Yehuda Halper is Senior Lecturer in the Department of Jewish Philosophy at Bar Ilan University in Ramat Gan, Israel, and is the recipient of the Alon Fellowship for Outstanding Young Researchers in Israel. Dr. Halper’s research examines the advent of Greek philosophy to Jewish readers via Arabic, Latin, and Hebrew texts. His book, Jewish Socratic Problems in an Age without Plato: Permitting and Forbidding Open-Inquiry in 12-15th century Europe and North Africa is forthcoming by the end of 2020. His publications treat such well known pillars of Jewish thought as Judah Halevi, Moses Maimonides, and Levi Gersonides, along with less well-known Jewish philosophers like Jacob Anatoli, Immanuel of Rome, Abraham Bibago, Eli Habilio, Johanan Alemanno, and Judah Moscato.

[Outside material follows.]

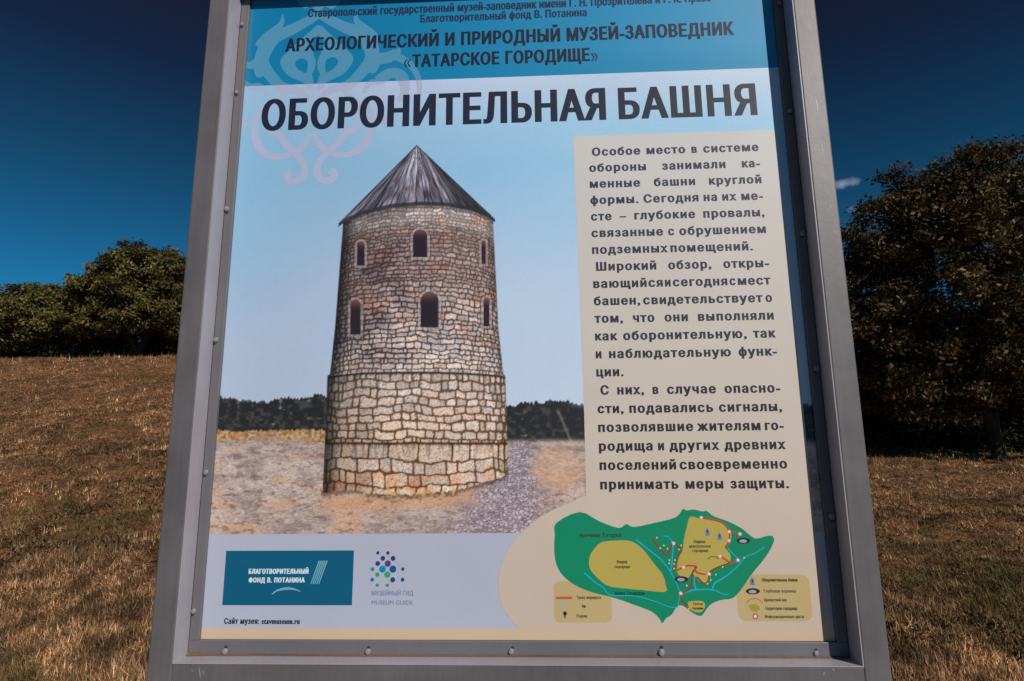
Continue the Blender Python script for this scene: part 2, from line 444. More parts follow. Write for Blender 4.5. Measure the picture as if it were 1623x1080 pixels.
x, y = -18.3, 26.3
tree('broadleaf_tree', (x, y, gz(x, y) - .05),
     [(0.4, 0, 3.2, 2.9, 2.6, 2.2), (-1.4, -.3, 2.5, 2.0, 2.0, 1.7), (2.0, -.4, 2.6, 2.2, 2.2, 1.9), (0.6, -1.6, 1.9, 2.0, 1.0, 1.1), (.2, .2, 4.1, 1.7, 1.5, 1.15)],
     620, 125, (.20, .20, .12), .085, OLIVE,
     [([(0, 0, -.3), (.05, 0, .5), (-.25, .1, 1.3), (-.7, 0, 2.4), (-.9, 0, 3.4)], .24), ([(.1, 0, .2), (.45, .1, 1.0), (1.0, 0, 2.0), (1.4, .1, 3.2)], .2), ([(.05, 0, .4), (.2, -.2, 1.5), (.3, 0, 3.6)], .17)],
     'round olive green tree with low spreading crown, highest one left of the board', 'tree', None, 11)
x, y = -23.6, 27.0
tree('broadleaf_tree', (x, y, gz(x, y) - .05),
     [(0, 0, 2.1, 2.5, 2.2, 1.7), (-2.2, 0, 2.1, 2.1, 2.0, 1.75), (1.5, -.8, 1.7, 1.5, 1.3, 1.3), (.9, .2, 3.0, 1.2, 1.1, .9)],
     480, 120, (.20, .20, .12), .085, OLIVE,
     [([(0, 0, -.3), (.1, 0, .6), (-.3, .1, 1.5), (-.8, 0, 2.6)], .2), ([(.1, 0, .2), (.5, .1, .9), (1.0, 0, 2.1)], .15)],
     'low broad bushy tree at the far left edge of the crest', 'tree', None, 12)
x, y = -14.6, 27.6
tree('broadleaf_tree', (x, y, gz(x, y) - .05),
     [(0, 0, 3.1, 2.1, 2.0, 2.3), (.8, 0, 2.2, 2.0, 1.8, 1.6), (-1.0, -.8, 1.5, 1.3, 1.2, 1.1)],
     360, 120, (.20, .20, .12), .085, OLIVE,
     [([(0, 0, -.3), (.1, 0, .6), (-.3, .1, 1.5), (-.2, 0, 3.2)], .2)],
     'olive tree half hidden behind the left post of the board', 'tree', None, 13)
x, y = 12.75, 17.3
tree('large_tree', (x, y, gz(x, y) - .05),
     [(0.5, 0, 5.2, 4.5, 3.8, 3.9), (-1.6, -.3, 4.2, 3.2, 2.8, 3.1), (.9, -.2, 7.15, 2.9, 2.6, 2.2), (-1.5, 0, 7.1, 1.5, 1.3, 1.6), (-3.0, -.4, 5.0, 1.6, 1.6, 1.5), (-1.75, -.1, 8.2, .8, .8, .7), (-2.3, -.5, 2.4, 2.2, 1.8, 1.6), (2.0, -.5, 3.0, 2.5, 2.0, 1.6), (.3, -1.6, 2.6, 2.4, 1.2, 1.3)],
     1300, 125, (.21, .20, .13), .070, RUSSET,
     [([(0, 0, -.4), (-.05, 0, 1.0), (.1, .1, 2.2), (.2, 0, 4.2), (.4, 0, 6.6)], .20), ([(-.02, 0, .9), (-.5, -.1, 1.9), (-1.2, 0, 3.2), (-2.0, .1, 5.0)], .17), ([(.1, 0, 1.6), (.7, .2, 2.8), (1.6, .1, 4.8)], .17)],
     'large russet brown leafy tree with forked trunk right of the board', 'tree', None, 21)
sh = [(-26.6, 27.4, 2.4, 2.0, 'dark bush at the far left end of the crest'), (-21.4, 27.2, 2.6, 2.2, 'dark bush filling the gap between the two left trees'),
      (-16.8, 27.6, 2.4, 2.2, 'dark bush on the crest beside the left post of the board')]
for i, (x, y, rx, rz, lab) in enumerate(sh):
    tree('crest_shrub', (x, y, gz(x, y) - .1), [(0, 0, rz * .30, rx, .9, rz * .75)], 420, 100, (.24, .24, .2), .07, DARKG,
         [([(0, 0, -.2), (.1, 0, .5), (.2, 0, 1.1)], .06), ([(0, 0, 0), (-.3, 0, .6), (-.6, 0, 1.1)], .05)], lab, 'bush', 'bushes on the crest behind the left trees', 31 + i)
sh = [(9.9, 20.6, 2.2, 2.1, 'dark shrub in deep shade beside the right post of the board'), (13.3, 20.8, 2.4, 2.5, 'dark shrub in deep shade behind the forked trunk'),
      (16.8, 20.5, 2.4, 2.6, 'dark shrub in deep shade at the right edge of the photo')]
for i, (x, y, rx, rz, lab) in enumerate(sh):
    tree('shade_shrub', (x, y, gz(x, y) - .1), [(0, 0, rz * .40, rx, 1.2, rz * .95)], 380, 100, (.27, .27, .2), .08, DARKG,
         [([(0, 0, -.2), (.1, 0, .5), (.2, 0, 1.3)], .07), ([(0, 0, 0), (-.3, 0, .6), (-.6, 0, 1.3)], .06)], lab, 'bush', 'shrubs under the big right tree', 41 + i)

# ------------------------------------------------------------------ the board
board = empty('information_board', (0, 0, 0))
tag(board, 'tall grey metal information board with a blue and cream poster about a stone tower', 'information board')
XL, XR, XLO, XRO = -0.5190, 0.5350, -0.5590, 0.5745      # opening and outer edges
D = 0.045
ZT = 1.206                                               # top of the opening
ZB = -0.0245
o = box('frame_post', XLO, XL, -D, 0.045, 0 - 0.3, BZ + ZT + 0.06, M_FRAME, board, 0.0025)
o = box('frame_post', XR, XRO, -D, 0.045, 0 - 0.3, BZ + ZT + 0.06, M_FRAME, board, 0.0025)
box('bottom_rail', XL, XR, -D + .0004, 0.045, BZ + ZB - 0.055, BZ + ZB, M_FRAME, board, 0.0012)
box('top_rail', XL, XR, -D + .0004, 0.045, BZ + ZT, BZ + ZT + 0.06, M_FRAME, board, 0.0012)
# pale lining of the opening (thin angle inside the tube frame), mitred at its corners
LT = 0.0016


def lining(name, a, b_, na):
    """a,b_: (x,z) ends on the opening's edge ; na inward normal"""
    ax_, az_ = a; bx2, bz2 = b_
    dx, dz = bx2 - ax_, bz2 - az_; L = math.hypot(dx, dz); dx /= L; dz /= L
    V_ = []
    for yy in (-D - 0.0008, -0.0062):
        V_ += [(ax_, yy, BZ + az_), (bx2, yy, BZ + bz2), (bx2 + (na[0] - dx) * LT, yy, BZ + bz2 + (na[1] - dz) * LT), (ax_ + (na[0] + dx) * LT, yy, BZ + az_ + (na[1] + dz) * LT)]
    mesh_obj(name, V_, [(0, 1, 2, 3), (7, 6, 5, 4), (0, 4, 5, 1), (1, 5, 6, 2), (2, 6, 7, 3), (3, 7, 4, 0)], M_LINING, board)


g_ = 0.0002
lining('inner_lining', (XL + g_, ZB + g_), (XL + g_, ZT - g_), (1, 0))
lining('inner_lining', (XR - g_, ZB + g_), (XR - g_, ZT - g_), (-1, 0))
lining('inner_lining', (XL + g_, ZB + g_), (XR - g_, ZB + g_), (0, 1))
lining('inner_lining', (XL + g_, ZT - g_), (XR - g_, ZT - g_), (0, -1))
# beads that hold the sheet
PL, PR, PB, PT = -0.5005, 0.5165, 0.0, 1.1865
i_ = 0.0022
box('retaining_strip', XL + i_, PL, -0.006, 0.002, BZ + PB, BZ + ZT - i_, M_BEAD, board, 0.0008)
box('retaining_strip', PR, XR - i_, -0.006, 0.002, BZ + PB, BZ + ZT - i_, M_BEAD, board, 0.0008)
box('retaining_strip', XL + i_, XR - i_, -0.0064, 0.002, BZ + ZB + i_ + .0016, BZ + PB - .0002, M_BEAD, board, 0.0008)
box('retaining_strip', PL + .0002, PR - .0002, -0.006, 0.002, BZ + PT, BZ + ZT - i_, M_BEAD, board, 0.0008)
box('back_panel', XL + .0005, XR - .0005, 0.004, 0.012, BZ + ZB + .001, BZ + ZT - .001, M_BACK, board)
# rust line where strip and lining meet, bleeding out of the lower left corner
NR = 120; V_, F2 = [], []
for i in range(NR + 1):
    xx = mix(XL + .003, XR - .003, i / NR)
    hw = 0.0007 + 0.0011 * float(vn(np.array(i * .23), np.array(.5), 5)) + 0.0022 * math.exp(-((xx - XL) / .03) ** 2)
    z0 = BZ + ZB + i_ + 0.0008
    V_ += [(xx, -0.0070, z0 - .0008), (xx, -0.0072, z0 + hw * 1.3), (xx, -0.0072 - hw * 1.5, z0 - .0006)]
for i in range(NR):
    a_ = 3 * i
    F2 += [(a_, a_ + 3, a_ + 4, a_ + 1), (a_ + 1, a_ + 4, a_ + 5, a_ + 2), (a_ + 2, a_ + 5, a_ + 3, a_)]
mesh_obj('rust_line', V_, F2, M_RUST, board)


def clip_mesh():
    V_, F2 = [], []
    # rounded tab lying on the strip plus a domed head
    n_ = 10
    for ring, (rr_, yy) in enumerate(((0.0046, 0), (0.0046, -.0022), (0.0034, -.0040), (0.0012, -.0046))):
        for k in range(n_):
            t = 2 * math.pi * k / n_; V_.append((rr_ * math.cos(t), yy, rr_ * 1.15 * math.sin(t)))
    for j in range(3):
        for k in range(n_): F2.append((j * n_ + k, (j + 1) * n_ + k, (j + 1) * n_ + (k + 1) % n_, j * n_ + (k + 1) % n_))
    F2.append(tuple(3 * n_ + k for k in range(n_)))
    return V_, F2


cv, cf = clip_mesh()
clip0 = None


def add_clip(x, z, rot):
    global clip0
    if clip0 is None:
        clip0 = mesh_obj('retaining_clip', cv, cf, M_CLIP, board, smooth=False); c_ = clip0
        hv, hf = tube([(0, 0, -.0062), (0, -.0016, -.0062)], [.0026, .0024], 8); hf.append(tuple(range(8, 16)))
        s_ = mesh_obj('shadow_spot', hv, hf, M_DARK, clip0); global spot0; spot0 = s_  # dark disc beside the clip stands in for its shadow
    else:
        c_ = clip0.copy(); COL.objects.link(c_); s_ = spot0.copy(); COL.objects.link(s_); s_.parent = c_; c_.parent = board
    c_.location = (x + random.uniform(-.0008, .0008), -0.0062, BZ + z + random.uniform(-.001, .001)); c_.rotation_euler = (0, rot + random.uniform(-.5, .5), 0)
    k_ = random.uniform(.82, 1.1); c_.scale = (k_, k_ * random.uniform(.8, 1.1), k_)


for z in (1.130, 0.983, 0.745, 0.497, 0.268, 0.045): add_clip(XL + .0075, z, math.radians(0))
for z in (1.130, 0.905, 0.67, 0.43, 0.19): add_clip(XR - .0085, z, 0)
for x in (-0.455, -0.222, 0.008, 0.2445, 0.482): add_clip(x, ZB + .0090, math.radians(180))
# scratches and paint runs on the metal
for (x, z, L, w_) in ((-.474, -.045, .016, .0013), (-.468, -.040, .007, .0010), (-.487, -.036, .005, .001), (.556, .88, .03, .0010), (.5575, .80, .02, .0009), (.560, .70, .006, .0016), (.5625, .655, .004, .0018), (.475, -.036, .006, .0012), (.489, -.030, .004, .0015)):
    V_ = []
    k = 5
    for i in range(k + 1):
        t = i / k; ww = w_ * math.sin(math.pi * (0.1 + .8 * t)); ox = .0012 * math.sin(t * 4 + x * 90)
        V_ += [(x + ox - ww, -D - .0002, BZ + z + L * t), (x + ox + ww, -D - .0002, BZ + z + L * t)]
    mesh_obj('paint_chip', V_, [(2 * i, 2 * i + 1, 2 * i + 3, 2 * i + 2) for i in range(k)], M_CLIP, board)

# ------------------------------------------------------------------ poster print
# measured positions on the poster are noted in a survey frame (1623 wide); SP() turns them into metres on the sheet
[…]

He is currently directing a research project on Aristotelian dialectic in Hebrew funded by the Israel Science Foundation. Previously, he organized a research group on Aristotelian logic in medieval cultures at the Israel Institute for Advanced Studies in Jerusalem and a project on Open Inquiry in Jewish Thought at the Maimonides Centre for Advanced Studies at the University of Hamburg. He lectures regularly throughout Israel, the United States, Germany, France, Italy, and Czechia.
He was raised in Athens, Georgia, where he attended a public high school. He then studied math and classics at the University of Chicago, before making Aliyah where he completed his M.A. (Hebrew University) and Ph.D. (Bar Ilan). After his Ph.D. he taught at Tulane University for five years, before returning to Israel to teach at Bar Ilan.